Canadian banks don't quantify this; UK peers (Lloyds £265B, NatWest £175B) publish it quarterly. The mechanism is identical.
Accounting note: tractor income is booked to the Deposit line via FTP convention — economically it's asset-side yield reinvestment, not a customer-facing deposit rate improvement. The flat QoQ deposit balances support this: you don't get pricing-driven +5 bps on a franchise that isn't growing. Real customer-facing deposit lift is probably ~1–2 bps; the rest is tractor/FTP.
Deliberate shift toward operating/chequing and commercial demand deposits and away from term (GICs, HISAs). Sedran: "a little bit more non-interest sensitive deposit, a little bit less term product."
Three tailwinds: (1) 2023–24 GIC maturities offering a rotation opportunity as BoC cut rates; (2) the BoC's January 2025 deposit-rate-minus-5-bps floor pushing settlement liquidity back into commercial bank accounts; (3) end-of-QT normalization expanding aggregate deposit growth.
Rough attribution — deposit line (+5 bps)
~3 bps requires ~C$80B hedged notional allocated to Cdn P&C — plausible but generous, sized by UK analogy. CIBC does not disclose.

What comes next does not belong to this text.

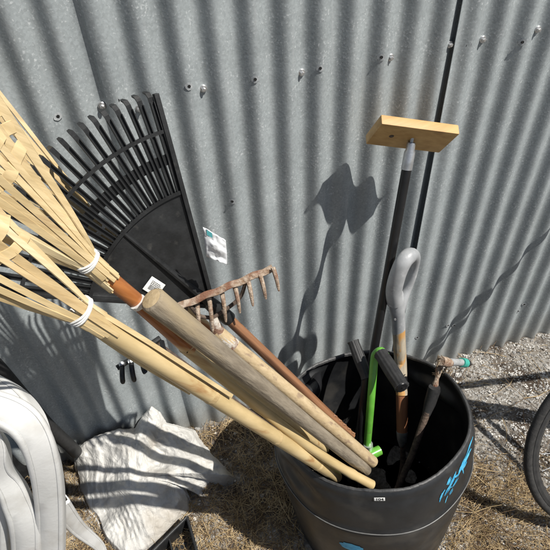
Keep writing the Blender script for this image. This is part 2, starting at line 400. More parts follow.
# number sticker
c0 = drum_hit(379.5, 498.5); lw, lh = .0125, .0055
c, u, w_, n = drum_frame(c0[0]); P0 = drum_pt(c0[0], c0[1], .0014); nr = (P0 - c).normalized(); tn = n.cross(nr).normalized(); upv = nr.cross(tn).normalized()
if upv.z < 0: upv = -upv; tn = -tn
st = MB(); st.box(P0, tn * lw, upv * lh, nr * .0006); st = st.build('number_sticker', M['label'], drum, bevel=.0008)
cu = bpy.data.curves.new('digits', 'FONT'); cu.body = '104'; cu.size = .0125; cu.align_x = 'CENTER'; cu.align_y = 'CENTER'; cu.offset = .0003
to = bpy.data.objects.new('digits_src', cu); COL.objects.link(to); dg = bpy.context.evaluated_depsgraph_get(); dg.update()
tm = bpy.data.meshes.new_from_object(to.evaluated_get(dg)); bpy.data.objects.remove(to)
rx = tn if tn.cross(upv).dot(nr) > 0 else -tn
md = MB().add([P0 + nr * .0009 + rx * v.co.x + upv * v.co.y for v in tm.vertices], [tuple(p.vertices) for p in tm.polygons])
md.build('printed_number', M['ink'], st, smooth=False)

# ------------------------------------------------------------------ block tool
A1 = at(411.5, 142, -.105); B1 = at(375, 345, -.25)
dirp = (A1 - B1).normalized(); bot = B1 - dirp * ((B1.z - .05) / dirp.z)
t = empty('block_pole', bot, 'black pole with a flat pine block and silver ferrule on its end', 'floor tool')
wallv = A1 - dirp * .055
MB().tube([bot, wallv], .0125, 20).build('pole', M['blacktube'], t)
fj = MB(); fj.tube([wallv - dirp * .012, wallv + dirp * .0, wallv + dirp * .03, wallv + dirp * .036, wallv + dirp * .05, wallv + dirp * .054], [.0138, .0138, .0135, .011, .0105, .0095], 18)
fer = fj.build('ferrule', M['steel'], t)
e = MB(); e.tube([wallv + dirp * .045, wallv + dirp * .072], .0045, 10); e.build('threaded_pin', M['steel'], t)
# the block hangs tipped on its swivel, underside towards the camera
ux = (at(457, 140, -.130) - at(379, 130, -.101)).normalized()
ray = (at(411, 140, -.13) - CAM).normalized()
uy = ray * .86 + (AY * .88 - AX * .50) * .50; uy = (uy - ux * uy.dot(ux)).normalized()
nn = ux.cross(uy).normalized()
if nn.dot(AY) < 0: nn = -nn
b = MB(); b.box(wallv + dirp * .062 - nn * .012, ux * .100, uy * .046, nn * .0125)
kp = wallv + dirp * .062 - nn * .012 + nn * .0128 - ux * .055 - uy * .002
KN = MB(); KN.tube([kp - nn * .002, kp + nn * .0004], [.0062, .0058], 12)
blk = b.build('wood_block', M['blockwood'], t, bevel=.003)
KN.build('knot', M['rustdark'], blk)

# ------------------------------------------------------------------ D-grip spade
G0 = at(404, 330, -0.245); dS = (at(401, 432, -0.400) - G0).normalized()
t = empty('spade', at(400, 480, -0.440), 'spade with a grey D grip and worn orange-stained wooden shaft', 'spade')
sp_m = wood('spade_shaft', (.30, .255, .19), (.42, .36, .27), dS, c3=(.50, .27, .09), t3=(.5, .56), s3=14, scale=30, st=(.5, 1.6, 1.6))
sp_m2 = wood('spade_shaft_low', (.20, .075, .035), (.34, .15, .07), dS, c3=(.42, .25, .12), t3=(.6, .7))
lo1 = at(402, 395, -0.330)
MB().tube([at(398.5, 326, -0.230), at(400.5, 362, -0.260), lo1], [.0188, .0188, .0180], 20).build('shaft', sp_m, t)
lo2 = at(402, 432, -0.395)
MB().tube([lo1, lo2], [.0181, .0165], 20).build('lower_shaft', sp_m2, t)
MB().tube([lo2 + (lo1 - lo2) * .02, lo2, at(402, 440, -0.405), at(401, 446, -0.412)], [.0170, .0172, .015, .006], 18).build('ferrule', M['steel'], t)
MB().tube(path([at(402, 436, -0.400), at(403, 455, -0.420), at(402, 470, -0.440), at(397, 490, -0.460), at(392, 505, -0.480)], 5), .0085, 12).build('socket_rod', M['rustdark'], t)
MB().ribbon([at(394, 498, -0.470), at(386, 520, -0.500), at(380, 540, -0.500)], (0.2, -1, .3), [.10, .16, .15], .003).build('blade', M['rustdark'], t)
# grip: a closed D seen almost edge-on
e0 = at(398, 318, -0.197); e1 = at(397, 298, -0.190)
cr = MB(); cr.tube(path([at(400, 334, -0.207), e0, e1, at(396, 291, -0.180)], 4), [.0175, .0180, .0185, .019] * 3 + [.02], 18) if False else None
g = MB()
g.tube(path([at(398.5, 332, -0.233), at(398, 318, -0.227), at(396.5, 304, -0.222), at(396, 292, -0.217)], 4), [.0195, .0196, .0197, .0199, .0200, .0205, .0212, .022, .0225, .0228, .0225, .021, .018], 22)
g.build('grip_socket', M['greyhandle'], t)
g = MB(); pp = path([at(394.5, 302, -0.227), at(394, 290, -0.230), at(398, 274, -0.230), at(404, 261, -0.227), at(411, 255, -.215), at(414.5, 259, -.203), at(413, 271, -.195), at(408, 286, -.195), at(402.5, 300, -.208), at(398.5, 314, -.222)], 6)
nr_ = []
for i in range(len(pp)):
    f = i / (len(pp) - 1)
    nr_.append(.0222 - .0020 * f if f < .42 else (.0205 - .0070 * min(1, (f - .42) / .20) if f < .8 else .0135 + .003 * (f - .8) / .2))
g.tube(pp, nr_, 18)
g.build('d_grip', M['greyhandle'], t)
e = MB(); q = at(395, 319, -0.247); e.tube([q, q + V((-.001, -.004, .001))], .0028, 10); e.build('rivet', M['screw'], t)

# ------------------------------------------------------------------ green long-handled shears
t = empty('long_shears', at(370, 460, -.42), 'long-handled shears with bright green tube shaft and ribbed black grips', 'shears')
top = at(376, 352, -.34); 
MB().tube(path([at(367, 447, -.44), at(371, 400, -.40), at(374, 362, -.352), at(376, 354, -.345), at(381, 351, -.352), at(386, 356, -.362)], 6), .0108, 16).build('green_shaft', M['green'], t)
def grip(P, Q, r, name='grip'):
    mb = MB(); n = 14; pts = []; rad = []
    for i in range(n + 1):
        f = i / n; pts.append(P.lerp(Q, f)); rad.append(r * (.92 + .10 * sin(f * pi) + (.10 if i in (0, n) else 0)))
    pts.append(Q + (Q - P).normalized() * .003); rad.append(r * .8)
    d = (Q - P).normalized(); u = d.orthogonal().normalized(); w_ = d.cross(u); vs = []; NN = 72
    for p, q in zip(pts, rad):
        for j in range(NN):
            a = 2 * pi * j / NN; k = q * (1 + .03 * sin(a * 12))
            vs.append(p + (u * cos(a) + w_ * sin(a)) * k)
    fs = [(i * NN + j, i * NN + (j + 1) % NN, (i + 1) * NN + (j + 1) % NN, (i + 1) * NN + j) for i in range(len(pts) - 1) for j in range(NN)]
    fs += [tuple(range(NN)), tuple((len(pts) - 1) * NN + j for j in range(NN))[::-1]]
    mb.add(vs, fs); return mb
gp = grip(at(381, 354, -.360), at(402, 387, -.475), .0185).build('grip', M['rubber'], t)
e = MB(); q = at(402, 387, -.4775); dq = (at(402, 387, -.475) - at(381, 354, -.360)).normalized()
e.tube([q, q + dq * .002], [.0140, .0125], 20); e.tube([q + dq * .001, q + dq * .004], .002, 8); e.build('end_cap', M['blacktube'], gp)
grip(at(353, 341, -.27), at(367, 378, -.36), .0160).build('grip', M['rubber'], t)
MB().tube([at(366, 376, -.355), at(362, 415, -.40), at(360, 450, -.43)], .0112, 14).build('black_shaft', M['blacktube'], t)
MB().tube([at(368, 444, -.44), at(369, 452, -.445)], .0135, 14).build('collar', M['steel'], t)
MB().tube([at(370, 455, -.46), at(380, 450, -.455)], [.015, .014], 16).build('green_knob', M['green'], t)
MB().ribbon([at(366, 455, -.45), at(362, 480, -.46), at(360, 500, -.46)], (0, -1, .3), [.03, .025, .01], .004).build('blade', M['rustdark'], t)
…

Peer context — CIBC is a 3× outlier
Peer average: ~+2–3 bps QoQ. CIBC is ~3× that pace and the only Big Six with a double-digit sequential print. This is not differentiated execution — it's higher beta to shared industry tailwinds: (1) more back-loaded tractor schedule vs. peers who took the reset earlier, (2) proportionally larger 2023 retail-GIC vintage, (3) higher domestic-mortgage concentration (~55% of loan book) giving more renewal-spread leverage.
Forward read
Sedran flagged Q2 seasonal pullback — "checking accounts down, card balances down." Guidance: "stable to gradual positive bias." Q1 is likely the peak sequential print.
The 2020–21 low-rate vintage ladder fully exhausts. Tailwind drops to zero. Sell-side models assuming linear NIM expansion through 2027 are wrong.
"Lines intersect" means the tractor could flip negative — 3%+ maturing tranches reinvesting at lower rates if the curve bull-steepens. If the tractor is currently adding ~3 bps/quarter, that's a potential ~3 bps/quarter drag in F2028. Plateau assumption is optimistic.
Why this is outside the box
Two obvious reads are both wrong. "BoC is cutting → NIM should compress" — the hedge roll runs on a 5yr clock, not the overnight rate. "Volumes flat → nothing should move" — margin mechanics work through price and cost-of-funds, not balance sheet size.
The +28 bps YoY would have happened to CIBC on this schedule regardless of what BoC did. You have to back it out of Sedran's language because CIBC, like most Canadian banks, doesn't publish the structural hedge contribution explicitly — unlike Lloyds or NatWest who quantify it to the pound.
Ruled out
- ✕Day count: Q4 and Q1 both 92 days — no calendar effect.
- ✕NSF fee cap (March 12, 2026): Q2 event. Not this quarter.
- ✕CMB government takeover / $80B limit: Loan funding mechanics, not deposit margin.
- ✕HSBC Canada displacement: Real but 12+ months stale by Q1 FY2026.
- ✕RRSP/TFSA January seasonal: Real, YoY-neutral, in "other" bucket.
- ✕Stablecoin reserves / Costco card float: Too small, wrong segment.
Open loops
Three questions for CIBC treasury
- What was the QoQ change in chequing+savings share of Canadian P&C deposits?
- How much of "attracting strategy" is the BoC deposit-rate-minus-5 regime pushing settlement balances to CIBC?
- Confirm notional and weighted-receive rate of the 2020-vintage tractor/replicating-portfolio book.